I’m glad everything went well for you in Italy!
Ahh I hear ya. I lived in Sweden for 6 months in a smaller city in the past year. The winter was a killer, not so much with the cold, but the darkness and the seclusion. Even though most Swedes speak at least some English, I felt isolated in the small apartment, even though my gf speaks excellent English. Spring opened things up a lot, and I felt a lot better about getting out and about. Glad you got it all sorted for yourself in Switzerland!
Dustin Main – Skinny Backpacker recently posted..Antarctic Ice
Oh it must be difficult to adapt to such an extreme climate. And living in a smaller town must not be easy… big cultural shock! I’m glad that things are going well now in summer… I’ve heard its a beautiful country!

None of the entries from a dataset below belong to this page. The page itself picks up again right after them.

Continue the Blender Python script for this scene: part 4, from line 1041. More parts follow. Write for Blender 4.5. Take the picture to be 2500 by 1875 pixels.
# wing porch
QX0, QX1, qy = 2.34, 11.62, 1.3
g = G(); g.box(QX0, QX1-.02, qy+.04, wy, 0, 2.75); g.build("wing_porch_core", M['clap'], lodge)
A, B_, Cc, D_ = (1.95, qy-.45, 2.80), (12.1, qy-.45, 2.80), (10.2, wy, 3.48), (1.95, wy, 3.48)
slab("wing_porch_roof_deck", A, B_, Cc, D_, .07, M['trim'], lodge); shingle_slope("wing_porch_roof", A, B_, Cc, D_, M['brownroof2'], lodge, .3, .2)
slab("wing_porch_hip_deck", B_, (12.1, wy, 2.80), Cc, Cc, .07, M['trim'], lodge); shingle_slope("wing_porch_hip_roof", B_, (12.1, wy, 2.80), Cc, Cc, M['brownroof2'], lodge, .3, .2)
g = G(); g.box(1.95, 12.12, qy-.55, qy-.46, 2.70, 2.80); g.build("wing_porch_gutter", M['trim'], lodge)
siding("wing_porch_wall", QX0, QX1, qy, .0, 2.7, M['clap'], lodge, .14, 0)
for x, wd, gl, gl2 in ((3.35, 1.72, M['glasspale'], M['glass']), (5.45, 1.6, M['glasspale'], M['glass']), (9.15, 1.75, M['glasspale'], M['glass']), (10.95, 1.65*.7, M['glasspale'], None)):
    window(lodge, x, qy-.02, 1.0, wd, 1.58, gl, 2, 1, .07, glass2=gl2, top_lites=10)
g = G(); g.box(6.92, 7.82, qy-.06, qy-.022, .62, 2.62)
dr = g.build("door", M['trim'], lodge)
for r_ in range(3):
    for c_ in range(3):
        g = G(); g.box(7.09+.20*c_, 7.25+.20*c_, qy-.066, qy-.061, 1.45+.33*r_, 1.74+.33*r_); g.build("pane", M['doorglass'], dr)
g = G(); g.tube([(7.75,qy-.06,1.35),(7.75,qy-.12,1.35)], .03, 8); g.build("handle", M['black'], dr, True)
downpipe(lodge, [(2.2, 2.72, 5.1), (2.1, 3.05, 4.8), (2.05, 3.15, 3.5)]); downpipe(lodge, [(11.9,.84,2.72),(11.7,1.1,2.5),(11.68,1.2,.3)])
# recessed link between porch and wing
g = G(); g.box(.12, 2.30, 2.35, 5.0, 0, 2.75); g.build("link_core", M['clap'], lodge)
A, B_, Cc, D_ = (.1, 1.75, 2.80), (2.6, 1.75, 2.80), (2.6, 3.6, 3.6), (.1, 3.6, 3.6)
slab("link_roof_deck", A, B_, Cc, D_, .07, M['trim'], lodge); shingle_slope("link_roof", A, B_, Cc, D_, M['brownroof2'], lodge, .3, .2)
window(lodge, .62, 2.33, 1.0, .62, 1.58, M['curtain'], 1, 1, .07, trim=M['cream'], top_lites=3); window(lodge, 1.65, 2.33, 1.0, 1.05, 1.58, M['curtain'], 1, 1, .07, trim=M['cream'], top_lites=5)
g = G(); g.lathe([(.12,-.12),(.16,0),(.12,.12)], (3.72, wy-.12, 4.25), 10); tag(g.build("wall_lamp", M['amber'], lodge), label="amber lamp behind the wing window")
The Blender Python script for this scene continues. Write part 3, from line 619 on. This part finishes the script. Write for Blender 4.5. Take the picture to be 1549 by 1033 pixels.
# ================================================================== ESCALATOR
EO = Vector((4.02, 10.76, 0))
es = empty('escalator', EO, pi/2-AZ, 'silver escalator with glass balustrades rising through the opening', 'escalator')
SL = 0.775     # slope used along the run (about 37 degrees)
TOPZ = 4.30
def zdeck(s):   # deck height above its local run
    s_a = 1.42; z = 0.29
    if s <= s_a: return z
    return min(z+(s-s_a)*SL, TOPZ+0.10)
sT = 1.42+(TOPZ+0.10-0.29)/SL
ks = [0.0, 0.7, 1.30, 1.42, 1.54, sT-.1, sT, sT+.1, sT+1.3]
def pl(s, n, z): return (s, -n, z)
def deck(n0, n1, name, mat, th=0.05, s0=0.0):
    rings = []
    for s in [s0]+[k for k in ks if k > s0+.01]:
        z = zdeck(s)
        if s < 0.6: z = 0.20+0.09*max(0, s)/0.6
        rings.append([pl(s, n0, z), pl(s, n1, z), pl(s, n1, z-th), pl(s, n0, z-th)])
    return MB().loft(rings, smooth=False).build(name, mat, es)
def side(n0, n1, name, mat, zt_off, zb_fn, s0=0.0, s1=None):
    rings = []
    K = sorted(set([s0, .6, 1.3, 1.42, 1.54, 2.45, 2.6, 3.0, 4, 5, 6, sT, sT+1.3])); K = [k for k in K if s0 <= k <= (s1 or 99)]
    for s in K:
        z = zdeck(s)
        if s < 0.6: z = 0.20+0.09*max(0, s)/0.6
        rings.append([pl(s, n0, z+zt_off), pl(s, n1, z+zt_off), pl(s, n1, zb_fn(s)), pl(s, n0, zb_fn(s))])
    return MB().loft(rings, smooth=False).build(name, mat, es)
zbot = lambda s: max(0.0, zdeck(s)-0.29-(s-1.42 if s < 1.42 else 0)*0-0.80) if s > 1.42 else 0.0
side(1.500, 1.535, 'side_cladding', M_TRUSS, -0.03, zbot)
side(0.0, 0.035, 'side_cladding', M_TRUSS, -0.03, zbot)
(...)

I have really enjoyed this post and it has given me some encouragement, as I have been feeling quite down and lacking in confidence recently. I completely agree with all of the points made and it has woken me up! I need to get out there and be inspired once more! Thanks Katherina :)
Kim recently posted..Home is… ?
Hey Kim! Glad this helped you a bit… I’ve had many of those moments in which I really thought “what am I doing here”… but you’ve got to look at it all in a different way – there more stuff you do, the less time you’ll have to think about the things you miss from home… :)
I know what you mean! I lived in France for a while and it was hard at first! You are right though — the best thing to do is find a hobby and make friends, which both sometimes happen a little slower than you would like, but you can’t rush it…it will come! I definitely had that “what am I doing here” thought A LOT. But it is all worth it!